Centraal in haar werk staan zingeving, verbinding en bewustwording. Haar focus ligt daarbij op het transformerende proces dat schrijven, in combinatie met opstellingen, in beweging zet. 

Joey Brown tipt deze week 'Littekens' van Fatiha Berrazi

"Een mensenleven bestaat uit een aaneenrijging van contrasten. Het sterkst voelen we dat als we oude foto’s uit vergeten dozen halen. Dan zien we het verleden ons nog licht toelachen, en tegelijk voelen we de donkere geschiedenis en het moeizame pad dat daarna volgde. Een goed verhaal schrijven betekent dat je die contrasten eert en vernuftig in elkaar verweeft.
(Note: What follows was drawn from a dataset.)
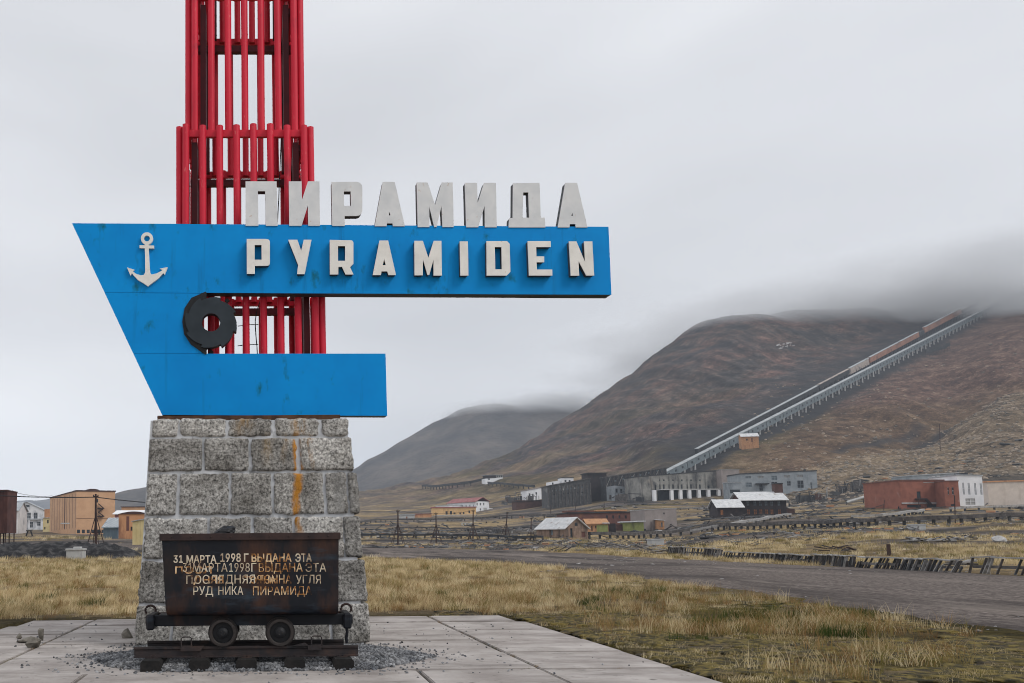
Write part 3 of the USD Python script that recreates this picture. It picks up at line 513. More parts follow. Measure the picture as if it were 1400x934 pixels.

Vanuit een foto “die een lange winterslaap heeft gehouden” neemt Fatiha Berrazi ons mee in het familieverhaal van het hoofdpersonage Kawtar. Een kwetsbaar pijnlijk verhaal, waarin je zowel de rouw, het verdriet en de onmacht voelt om het gebeurde, als de dankbaarheid en aanvaarding om de geschenken die het bracht. We lezen Kawtar, omdat ze in de pen haar toevlucht zocht. Zelfbewust creëerde ze een nieuw verhaal, háár verhaal, dat van kracht en moed getuigt.

Het verhaal staat bol van filmische beelden; je voelt onheil in de verzengende hitte van de Algerijnse zon, de verstikkende wind en de verschroeide aarde. Berrazi heeft ook de durf om te schrijven wat is: dat oude tradities, normen en waarden ook maar vormen zijn, waar je kunt uitstappen als ze je niet meer passen. Met haar pen kiest ze voor vrijheid.

Wat me het meest bijblijft is de manier waarop Berrazi de lelijkheid van verbittering en verbrokkeling transformeerde tot schoonheid en kracht: “Dertig jaar later zijn dit groene vlekjes op de vergeelde foto’s.”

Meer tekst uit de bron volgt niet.